🤖 AI Summary
This work addresses the problem of learning optimal bidding strategies in repeated second-price auctions with dynamic valuations, where a bidder’s current value depends on the time elapsed since their last win and only aggregated feedback is observable. The authors propose a learning algorithm that integrates plug-in estimation with a differential equation characterizing the optimal bidding policy, effectively balancing immediate rewards against future value impacts without requiring explicit exploration or randomization. For the first time in this setting, the theoretical analysis establishes near-optimal regret bounds: $\widetilde{O}(\log N)$ for piecewise linear valuation functions and $\widetilde{O}(N^{1/3})$ for smooth valuations. Numerical experiments further demonstrate the algorithm’s strong empirical performance in dynamic environments.
📝 Abstract
We study the problem of learning to bid when the bidder's value is dynamic, i.e., when the current value depends on past outcomes. Specifically, we consider a bidder participating in repeated second-price auctions whose value depends on the time elapsed since their last successful bid, with auctions arriving in continuous time and only aggregated feedback revealed at the end of the horizon. Such a bidder must (1) balance the immediate benefit of winning the current auction against its impact on future values and (2) learn unknown environmental parameters.

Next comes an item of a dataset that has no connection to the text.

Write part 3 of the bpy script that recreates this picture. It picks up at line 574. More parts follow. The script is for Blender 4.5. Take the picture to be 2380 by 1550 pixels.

We derive regret bounds for a class of learning methods that combine plug-in estimators with a differential-equation characterization of the optimal policy, and show that a specific confidence bound algorithm learns the optimal policy with a near optimal regret of $\widetilde{O}(\log N)$ for piecewise linear primitives, and $\widetilde{O}(N^{1/3})$ for general, smooth primitives, achieving these regrets without explicit randomization. These theoretical results are supported by numerical experiments.